There’s something intoxicating about On Swift Horses, a film that practically hums with longing from its opening frames. I saw it at SXSW 2025, where it screened in the Festival Favorites section, and from the moment the lights dimmed, it was clear this wasn’t going to be a gentle ride. The film opens not with exposition or small talk, but with a bold, visceral sexual encounter—raw, immediate, and disorienting in its intensity. It’s a statement of purpose, an invitation into a world where desire crashes up against repression, and nothing stays safely buried for long.
Set in the golden light of 1950s California, the story is brought vividly to life by cinematographer Luc Montpellier, whose camera captures both the dusty sunlit beauty of the landscape and the murky emotional terrain the characters inhabit.

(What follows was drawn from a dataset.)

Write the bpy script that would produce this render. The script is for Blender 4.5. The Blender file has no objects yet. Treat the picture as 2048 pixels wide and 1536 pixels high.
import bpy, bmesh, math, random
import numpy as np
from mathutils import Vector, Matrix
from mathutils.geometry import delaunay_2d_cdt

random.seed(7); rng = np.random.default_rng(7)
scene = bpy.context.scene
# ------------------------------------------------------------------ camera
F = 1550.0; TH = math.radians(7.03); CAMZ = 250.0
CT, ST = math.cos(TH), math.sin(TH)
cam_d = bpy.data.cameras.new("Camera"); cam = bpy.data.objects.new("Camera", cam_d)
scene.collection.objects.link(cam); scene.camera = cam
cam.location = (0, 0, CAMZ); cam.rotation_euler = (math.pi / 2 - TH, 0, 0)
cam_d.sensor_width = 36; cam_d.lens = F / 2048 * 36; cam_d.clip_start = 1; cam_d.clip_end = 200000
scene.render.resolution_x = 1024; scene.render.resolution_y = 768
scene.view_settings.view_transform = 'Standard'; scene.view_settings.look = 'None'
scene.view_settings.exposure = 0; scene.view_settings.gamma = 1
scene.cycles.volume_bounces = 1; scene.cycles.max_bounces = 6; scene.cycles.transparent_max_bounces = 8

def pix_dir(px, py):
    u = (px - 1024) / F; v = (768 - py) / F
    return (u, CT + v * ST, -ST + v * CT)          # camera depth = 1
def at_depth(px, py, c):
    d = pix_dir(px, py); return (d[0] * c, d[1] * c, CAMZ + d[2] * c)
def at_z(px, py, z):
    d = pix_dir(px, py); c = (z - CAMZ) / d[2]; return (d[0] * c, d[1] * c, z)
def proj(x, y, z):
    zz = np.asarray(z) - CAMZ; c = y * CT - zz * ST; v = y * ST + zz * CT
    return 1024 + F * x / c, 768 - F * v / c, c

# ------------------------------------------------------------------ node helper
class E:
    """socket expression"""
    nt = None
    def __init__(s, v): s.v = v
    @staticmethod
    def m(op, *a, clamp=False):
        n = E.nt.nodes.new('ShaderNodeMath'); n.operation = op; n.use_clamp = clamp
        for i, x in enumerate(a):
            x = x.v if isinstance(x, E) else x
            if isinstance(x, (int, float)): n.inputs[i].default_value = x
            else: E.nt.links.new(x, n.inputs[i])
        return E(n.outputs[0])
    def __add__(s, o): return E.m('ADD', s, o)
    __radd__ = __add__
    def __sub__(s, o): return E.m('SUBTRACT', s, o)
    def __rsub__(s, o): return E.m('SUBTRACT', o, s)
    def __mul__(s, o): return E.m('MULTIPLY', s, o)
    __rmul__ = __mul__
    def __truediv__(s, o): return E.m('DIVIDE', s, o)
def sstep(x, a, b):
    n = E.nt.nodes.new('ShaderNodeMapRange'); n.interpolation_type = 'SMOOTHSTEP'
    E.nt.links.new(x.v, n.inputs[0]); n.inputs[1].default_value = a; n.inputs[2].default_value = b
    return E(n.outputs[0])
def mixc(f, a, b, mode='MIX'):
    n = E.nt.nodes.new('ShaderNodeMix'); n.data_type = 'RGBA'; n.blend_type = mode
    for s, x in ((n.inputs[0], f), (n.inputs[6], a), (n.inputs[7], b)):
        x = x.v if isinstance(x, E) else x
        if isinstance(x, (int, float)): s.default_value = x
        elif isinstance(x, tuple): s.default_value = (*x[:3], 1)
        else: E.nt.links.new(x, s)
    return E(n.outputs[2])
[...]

Every frame feels carefully composed without ever feeling staged. Production designer Erin Magill and the costume team ground us fully in the period—clothing, interiors, signage—everything rings true without veering into nostalgia. This movie presents a fragile and lived-in world, much like the people navigating it.
Directed by Daniel Minahan and written by Bryce Kass, the film follows Muriel (Daisy Edgar-Jones), who has just begun a new life with her husband Lee (Will Poulter), who recently returned from the Korean War. Their marriage feels dutiful and strained—quiet meals, tentative touches, the lingering sense of distance that war doesn’t entirely leave behind. The arrival breaks the quiet of Lee’s younger brother, Julius, played with magnetic unpredictability by Jacob Elordi. Julius is a gambler, a drifter, and a man clearly hiding more than he lets on.
Elordi brings a kind of dangerous ease to the role—you’re never quite sure whether to lean in or pull back. His scenes with Edgar-Jones simmer with restrained tension, and their chemistry builds toward something inevitable. Edgar-Jones is luminous as Muriel, giving a performance that’s both emotionally delicate and quietly defiant. Her Muriel doesn’t explode so much as unspool—slowly, almost imperceptibly, until she’s no longer the woman we met at the beginning. Poulter, too, embodies his character and rounds out the trio with a reserved and masterful ease.
When Julius vanishes in search of a young card cheat he’s fallen for—Diego Calva, in a brief performance but sharply felt—Muriel starts taking her own risks. She secretly begins gambling on racehorses, chasing a thrill she didn’t know she craved. Her journey into this hidden life isn’t just about excitement—it’s about reclaiming something, testing the edges of the roles she’s been assigned. Sasha Calle offers grounded contrast in a supporting role that underscores just how far Muriel is drifting from the woman she was expected to be.
Editors Joe Murphy, Robert Frazen, and Kate Sanford pace the film unhurriedly. Scenes are allowed to breathe; silences carry weight. It’s the kind of storytelling that trusts its audience to feel their way through the emotional shifts.
But as compelling as it all is, I was admittedly uncomfortable with how graphic some of the sex scenes were—especially that opening sequence. There’s no question they’re intentional and meant to push boundaries, but I often wished for more restraint. The cast is talented enough to convey complexity without baring everything so literally. Sometimes, a glance carries more weight than anything else.
Still, On Swift Horses is a deeply felt, beautifully crafted drama. At 117 minutes, it doesn’t gallop—it meanders, wanders, and lingers in places that many films avoid. It’s about longing in all its messy, heartbreaking forms: for freedom, connection, and the version of yourself that no one has yet met. And even when it unsettles, it never lets go.